Dodger documents reveal discrepancies

September, 2, 2010
9/02/10
11:27
AM ET
Bill Shaikin with some juicy (but not prurient) bits from the McCourt trial:
    Among the promises Frank McCourt made on the day he took over the Dodgers in 2004: He would maintain the Dodgers' player payroll within the top one-quarter of major league teams, and he had no plans to consider selling naming rights to Dodger Stadium.

The business plan he filed with Major League Baseball tells a different story on both counts. In two largely similar versions of the plan, the document explains how he plans to reverse the Dodgers' financial losses in part by slashing payroll -- from $100 million in 2004 to $85 million in 2006 -- and limiting annual growth to about 4 percent.

The document also notes the "iconic status of Dodger Stadium" and says "there may be initial resistance to re-naming the ballpark."

"The Dodgers' ability to remain competitive will rely in part upon the development of this revenue stream," the document reads. "A well thought out naming rights deal presented in this context will be accepted by the Los Angeles market ..."This passage seems to be presented as evidence as evidence of McCourt's perfidy, but shouldn't we worry more about the results than whatever he might have said six years ago in order to gain ownership of a great franchise.

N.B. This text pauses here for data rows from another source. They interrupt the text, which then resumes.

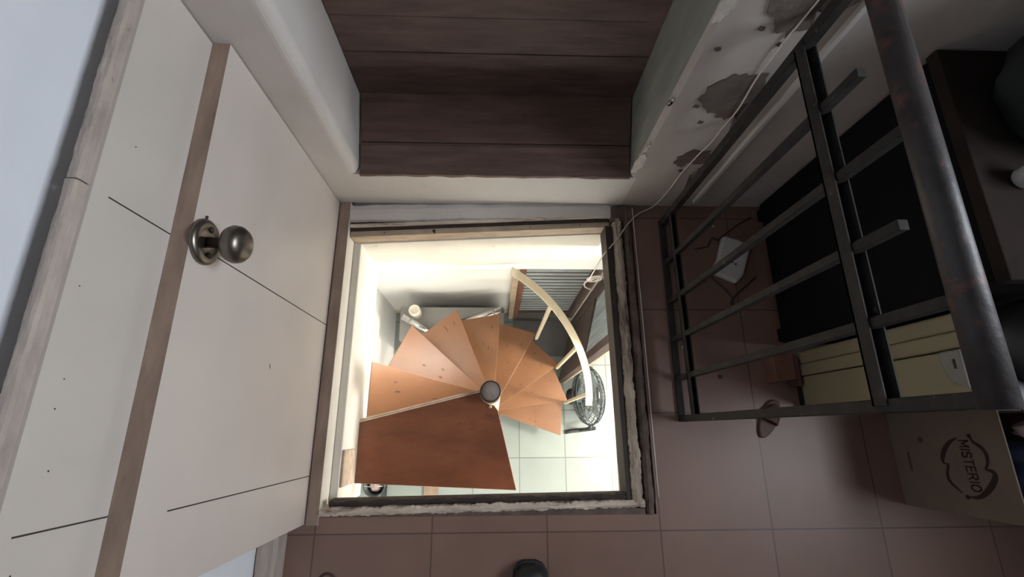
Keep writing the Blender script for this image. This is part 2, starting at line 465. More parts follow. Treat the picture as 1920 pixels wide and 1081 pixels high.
# ------------------------------------------------------------------ the trapdoor leaf, swung up against the left wall
td = thing('trapdoor', (-.58, .26, .002), 'white trapdoor with round knob standing open against the left wall', 'trapdoor')
Y0, Y1 = -.262, .776
mb = MB().box(-.5965, -.560, Y0, Y1, .003, .722, faces={'+z': 1, '-y': 0})
for y, za, zb in ((.333, .004, .7215), (-.130, .004, .640)):
    mb.box(-.5603, -.5597, y - .0013, y + .0013, za, zb, mi=2)
front = mb.build('front_leaf', [M['door'], M['bare_edge'], M['seam']], td)
mb = MB().box(-.6215, -.597, Y0 - .012, Y1, .003, .895)
for y, za, zb in ((.345, .7225, .865), (-.125, .7225, .872)):
    mb.box(-.5973, -.5966, y - .0012, y + .0012, za, zb, mi=1)
mb.build('back_leaf', [M['door_back'], M['seam']], td)
# worn cap along the top edge, in two lengths
cap = MB()
def capbar(ya, yb, seed):
    p, q = Vector((-.6125, ya, .916)), Vector((-.6125, yb, .916))
    rough_bar(p, q, .019, .0212, 120, .0013, seed, cap)
capbar(Y0 - .012, .348, 1); capbar(.350, Y1, 5)
cap.build('edge_cap', M['cap_edge'], td)
for i, (y, zz) in enumerate([(.07, .858), (.03, .86), (-.05, .845), (.20, .873), (.45, .84), (-.17, .86)]):
    MB().lathe([(.0012 + .0006 * (i % 3), -.001), (.001, .0006)], (-.597, y, zz), (1, 0, 0), 8).build('nail_hole', M['screw'], td)
mb = MB()
mb.bar((-.5598, .158, .352), (-.5598, .148, .346), .0022, .0010, up=(1, 0, 0))
mb.build('scratch', M['seam'], front)
kn = MB().lathe([(.0445, 0), (.0445, .004), (.043, .008), (.037, .0105), (.031, .0115), (.029, .010), (.012, .010)], (-.5600, .346, .684), (1, 0, 0), 40).build('knob_rosette', M['brass'], td)
KC = (-.5600, .346, .684)
for a in (72, 255):
    c = Vector(KC) + Vector((.010, .026 * math.sin(math.radians(a)), .026 * math.cos(math.radians(a)) * .4 - .004))
    MB().lathe([(.0062, 0), (.0062, .0022), (.004, .0026)], c, (1, 0, 0), 14).build('screw', M['screw'], kn)
MB().lathe([(.0105, .009), (.0105, .040), (.014, .0435), (.024, .0465), (.033, .053), (.0365, .062), (.035, .073), (.029, .081), (.018, .0858), (.004, .087)], KC, (1, -.10, .06), 36).build('knob', M['brass'], td)
MB().bar((-.558, .388, .690), (-.556, .396, .693), .003, .003).build('latch_pin', M['screw'], kn)

# ------------------------------------------------------------------ guard railing
RX = .59
gr = thing('guard_railing', (RX, .36, 0), 'black painted iron guard railing with rust spots on the right of the hatch', 'railing')
yn, yf = .032, .703
MB().tube([(RX, yn - .012, .988), (RX, .36, .99), (RX, yf + .02, .992)], .0205, 18).build('top_rail', M['rail_rust'], gr)
def channel(za, zb, w, h, name):
    mb = MB()
    mb.bar((RX, yn, za - h / 2 + .002), (RX, yf, zb - h / 2 + .002), w, .004, mi=1)  # near-black floor, the shade inside the channel put into the colour
    for sg in (-1, 1):
        mb.bar((RX + sg * (w / 2 - .00125), yn, za), (RX + sg * (w / 2 - .00125), yf, zb), .0025, h)
    mb.build(name, [M['rail'], M['cabinet']], gr)
channel(.826, .822, .026, .028, 'mid_rail')
channel(.118, .106, .018, .024, 'lower_rail')
MB().bar((RX, yn - .01, .007), (RX, yf + .015, .007), .020, .012).build('floor_rail', M['rail'], gr, bevel=.001)
MB().bar((RX, yf, .0135), (RX, yf, .975), .022, .022, up=(0, 1, 0)).build('post', M['rail'], gr, bevel=.002)
MB().bar((RX, yn, .0135), (RX, yn, .972), .020, .020, up=(0, 1, 0)).build('post', M['rail'], gr, bevel=.002)
for y, zt in ((.157, .972), (.283, .928), (.413, .972), (.553, .926)):
    MB().bar((RX, y, .0135), (RX, y, zt), .0165, .0165, up=(0, 1, 0)).build('upright', M['rail'], gr, bevel=.0015)
for zz in (.235, .535, .86):
    mb = MB()
    mb.bar((RX + .005, yf + .008, zz - .012), (.628, YF - .003, zz - .02), .022, .008)
    mb.bar((.628, YF - .012, zz - .03), (.634, YF - .012, zz + .035), .022, .012, up=(0, 1, 0))
    mb.build('wall_bracket', M['cement'], gr, bevel=.0015)

# ------------------------------------------------------------------ things on the right
tag(MB().box(.694, .708, YF - .014, YF - .0005, .045, 1.6).build('cable_trunking', M['white_plastic'], bevel=.002),
    'thin white cable trunking running up the far wall behind the railing', 'trunking')

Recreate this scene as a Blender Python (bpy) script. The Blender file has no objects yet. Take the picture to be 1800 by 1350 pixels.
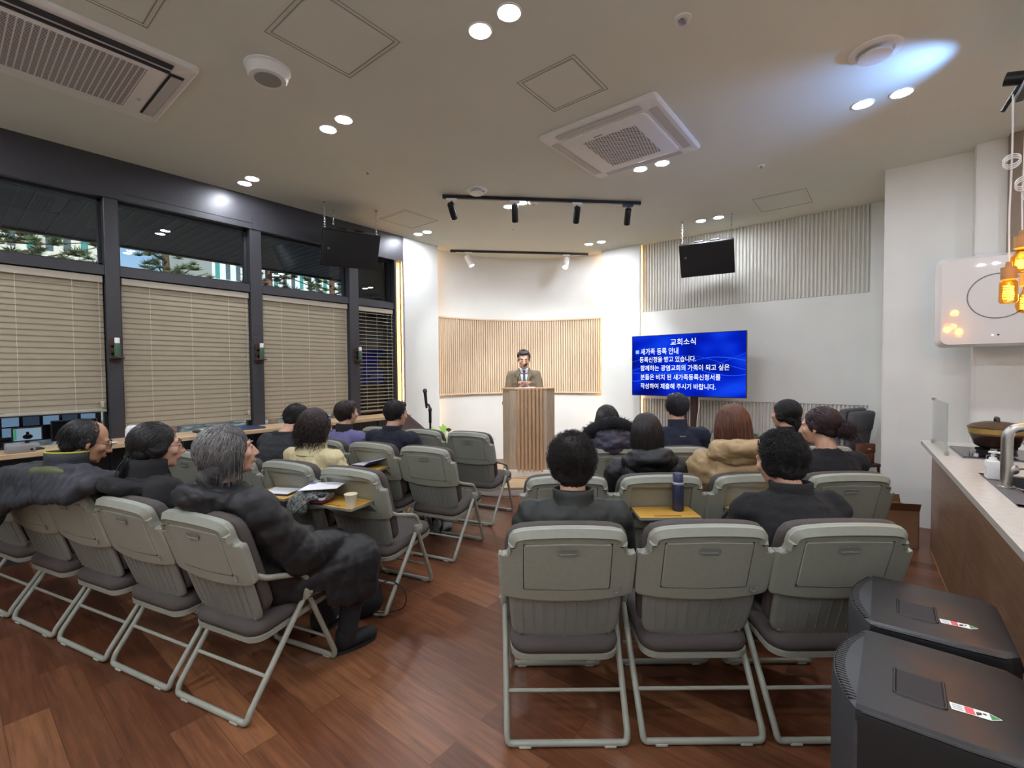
import bpy, bmesh, math, random
import numpy as np
from mathutils import Matrix, Vector
random.seed(7)
RNG = np.random.default_rng(7)
SC = bpy.context.scene
COL = SC.collection
PI = math.pi

# ---------------------------------------------------------------- camera
# Room axes: X runs along the window wall, Y along the slatted wall, both towards the far corner.
EYE = 1.42
YAW, PITCH, ROLL, FPX = 0.6761, 0.02944, -0.00836, 814.9
CA, SA = math.cos(YAW), math.sin(YAW)
def cw(x, y, z=0.0):
    """a point given to the right of / ahead of where the viewer stands -> room axes"""
    return Vector((x*SA + y*CA, -x*CA + y*SA, z))
def ca(deg):
    """heading measured from the viewer's right -> room heading (radians)"""
    return math.radians(deg) - (PI/2 - YAW)
_f = Vector((0, math.cos(PITCH), -math.sin(PITCH))); _u = Vector((0, math.sin(PITCH), math.cos(PITCH))); _r = Vector((1, 0, 0))
_r2 = math.cos(ROLL)*_r + math.sin(ROLL)*_u
_u2 = -math.sin(ROLL)*_r + math.cos(ROLL)*_u
_m = Matrix([cw(*v) for v in (_r2, _u2, -_f)]).transposed().to_4x4()
_m.translation = (0, 0, EYE)
cam = bpy.data.cameras.new('camera')
cam.sensor_fit = 'HORIZONTAL'; cam.sensor_width = 36.0
cam.lens = FPX/1800*36.0
cam.clip_start = 0.05; cam.clip_end = 400
cam_ob = bpy.data.objects.new('camera', cam); COL.objects.link(cam_ob)
cam_ob.matrix_world = _m
SC.camera = cam_ob

# ---------------------------------------------------------------- world, sun, exposure
SC.view_settings.view_transform = 'Standard'
SC.view_settings.look = 'None'
SC.view_settings.gamma = 1.0
SC.view_settings.use_curve_mapping = False
SC.view_settings.exposure = 0.0
SC.cycles.max_bounces = 8
SC.cycles.diffuse_bounces = 5
SC.cycles.glossy_bounces = 4
SC.cycles.transparent_max_bounces = 12
SC.cycles.caustics_reflective = False
SC.cycles.caustics_refractive = False
SC.cycles.sample_clamp_indirect = 6.0
SC.cycles.use_denoising = True
world = bpy.data.worlds.new('sky'); SC.world = world
world.use_nodes = True
_nt = world.node_tree
_sky = _nt.nodes.new('ShaderNodeTexSky'); _sky.sky_type = 'NISHITA'; _sky.sun_disc = False
_sky.sun_elevation = math.radians(38); _sky.sun_rotation = math.radians(200); _sky.air_density = 1.0; _sky.dust_density = 0.4
_bg = _nt.nodes['Background']; _bg.inputs[1].default_value = 0.15
_nt.links.new(_sky.outputs[0], _bg.inputs[0])
def link_light(name, data, loc, rot=None, aim=None):
    o = bpy.data.objects.new(name, data); COL.objects.link(o); o.location = loc
    if aim is not None:
        o.rotation_euler = (Vector(aim) - Vector(loc)).to_track_quat('-Z', 'Y').to_euler()
    elif rot: o.rotation_euler = rot
    return o
_s = bpy.data.lights.new('sun', 'SUN'); _s.energy = 7.0; _s.angle = math.radians(0.6); _s.color = (1, .95, .87)
link_light('sun', _s, (0, 0, 30), aim=(6, 20, 12))
DOWN_STRENGTH = 305.0      # ceiling downlight discs
STAGE_WATT = 95.0          # track spotlights on the stage
LED_STRENGTH = 45.0         # warm strips behind the pillars
BLUE_WATT = 50.0          # blue spotlight above the sink
BULB_STRENGTH = 26.0

# ---------------------------------------------------------------- materials
def lin(h):
    h = h.lstrip('#')
    c = [int(h[i:i+2], 16)/255 for i in (0, 2, 4)]
    return tuple((x/12.92 if x <= .04045 else ((x+.055)/1.055)**2.4) for x in c) + (1.0,)
MATS = {}
class NT:
    def __init__(s, m): s.t = m.node_tree
    def n(s, typ, **kw):
        o = s.t.nodes.new('ShaderNode' + typ)
        for k, v in kw.items():
            if k.startswith('i_'): o.inputs[k[2:].replace('_', ' ')].default_value = v
            elif k.startswith('n_'): o.inputs[int(k[2:])].default_value = v
            else: setattr(o, k, v)
        return o
    def l(s, a, b): s.t.links.new(a, b)
def mat(name, color, rough=.5, metal=0, noise=0, nscale=30, bump=0, bscale=120, spec=.5, stretch=(1, 1, 1), emit=0, coat=0, sheen=0, bdist=.004):
    """principled material whose colour and bump come from object-space noise"""
    if name in MATS: return MATS[name]
    m = bpy.data.materials.new(name); m.use_nodes = True; MATS[name] = m
    N = NT(m); b = m.node_tree.nodes['Principled BSDF']
    c = lin(color) if isinstance(color, str) else color
    b.inputs['Base Color'].default_value = c
    b.inputs['Roughness'].default_value = rough; b.inputs['Metallic'].default_value = metal
    b.inputs['Specular IOR Level'].default_value = spec
    b.inputs['Coat Weight'].default_value = coat
    if sheen: b.inputs['Sheen Weight'].default_value = sheen; b.inputs['Sheen Roughness'].default_value = .5
    m.diffuse_color = c
    if emit: b.inputs['Emission Color'].default_value = c; b.inputs['Emission Strength'].default_value = emit
    if noise or bump:
        tc = N.n('TexCoord'); mp = N.n('Mapping'); mp.inputs['Scale'].default_value = stretch
        N.l(tc.outputs['Object'], mp.inputs['Vector'])
    if noise:
        t = N.n('TexNoise', i_Scale=nscale, i_Detail=4.0); N.l(mp.outputs[0], t.inputs['Vector'])
        r = N.n('ValToRGB')
        r.color_ramp.elements[0].position = .3; r.color_ramp.elements[1].position = .7
        r.color_ramp.elements[0].color = tuple(max(0, x*(1-noise)) for x in c[:3]) + (1,)
        r.color_ramp.elements[1].color = tuple(min(1, x*(1+noise)) for x in c[:3]) + (1,)
        N.l(t.outputs[0], r.inputs[0]); N.l(r.outputs[0], b.inputs['Base Color'])
    if bump:
        t2 = N.n('TexNoise', i_Scale=bscale, i_Detail=3.0); N.l(mp.outputs[0], t2.inputs['Vector'])
        bp = N.n('Bump', i_Strength=bump, i_Distance=bdist); N.l(t2.outputs[0], bp.inputs['Height'])
        N.l(bp.outputs[0], b.inputs['Normal'])
    return m
def emission(name, color, strength):
    if name in MATS: return MATS[name]
    m = bpy.data.materials.new(name); m.use_nodes = True; MATS[name] = m
    nt = m.node_tree; nt.nodes.remove(nt.nodes['Principled BSDF'])
    e = nt.nodes.new('ShaderNodeEmission'); e.inputs[0].default_value = lin(color); e.inputs[1].default_value = strength
    nt.links.new(e.outputs[0], nt.nodes['Material Output'].inputs[0])
    return m
def glass(name, tint='#ffffff', ior=1.45, rough=0.0, strength=1.0):
    """thin pane: lets light straight through and mirrors by its angle"""
    if name in MATS: return MATS[name]
    m = bpy.data.materials.new(name); m.use_nodes = True; MATS[name] = m
    N = NT(m); nt = m.node_tree; nt.nodes.remove(nt.nodes['Principled BSDF'])
    f = N.n('LayerWeight'); f.inputs[0].default_value = .5; pw_ = N.n('Math', operation='POWER'); pw_.inputs[1].default_value = 5.0
    ad = N.n('Math', operation='MULTIPLY_ADD'); ad.inputs[1].default_value = .94; ad.inputs[2].default_value = ((ior-1)/(ior+1))**2
    N.l(f.outputs['Facing'], pw_.inputs[0]); N.l(pw_.outputs[0], ad.inputs[0]); t = N.n('BsdfTransparent'); g = N.n('BsdfGlossy'); mx = N.n('MixShader')
    t.inputs[0].default_value = lin(tint); g.inputs['Roughness'].default_value = rough
    k = N.n('Math', operation='MULTIPLY'); k.inputs[1].default_value = strength; k.use_clamp = True
    N.l(ad.outputs[0], k.inputs[0]); N.l(k.outputs[0], mx.inputs[0]); N.l(t.outputs[0], mx.inputs[1]); N.l(g.outputs[0], mx.inputs[2])
    N.l(mx.outputs[0], nt.nodes['Material Output'].inputs[0])
    return m
def wood(name, light, dark, axis=2, scale=6, rough=.45):
    if name in MATS: return MATS[name]
    m = mat(name, light, rough); N = NT(m); b = m.node_tree.nodes['Principled BSDF']
    tc = N.n('TexCoord'); mp = N.n('Mapping'); s = [14, 14, 14]; s[axis] = .9; mp.inputs['Scale'].default_value = s
    t = N.n('TexNoise', i_Scale=scale, i_Detail=6.0, i_Distortion=.6); r = N.n('ValToRGB')
    r.color_ramp.elements[0].position = .3; r.color_ramp.elements[1].position = .72
    r.color_ramp.elements[0].color = lin(dark); r.color_ramp.elements[1].color = lin(light)
    N.l(tc.outputs['Object'], mp.inputs[0]); N.l(mp.outputs[0], t.inputs['Vector']); N.l(t.outputs[0], r.inputs[0]); N.l(r.outputs[0], b.inputs['Base Color'])
    return m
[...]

The facts are that McCourt has the Dodgers' stadium is still called Dodger Stadium (thankfully) and that the Dodgers have maintained a payroll in the top one-quarter of major league teams.

Well, not exactly. This year they're 11th -- according to Shaikin; there are different ways of counting payroll -- and obviously 11th isn't in the top quarter. But it's close, and the Dodgers were definitely above that shreshold in 2007 and 2008. I would argue that you have to look at all the seasons since McCourt took over, and the Dodgers are definitely in the top quartile since 2006.

There are, I'm sure, any number of things for which Frank McCourt might deserve to be indicted. By the Court of Public Opinion, I mean. But he's kept the payroll roughly where he said he would, and Dodger Stadium's still Dodger Stadium. Not much to see here, folks.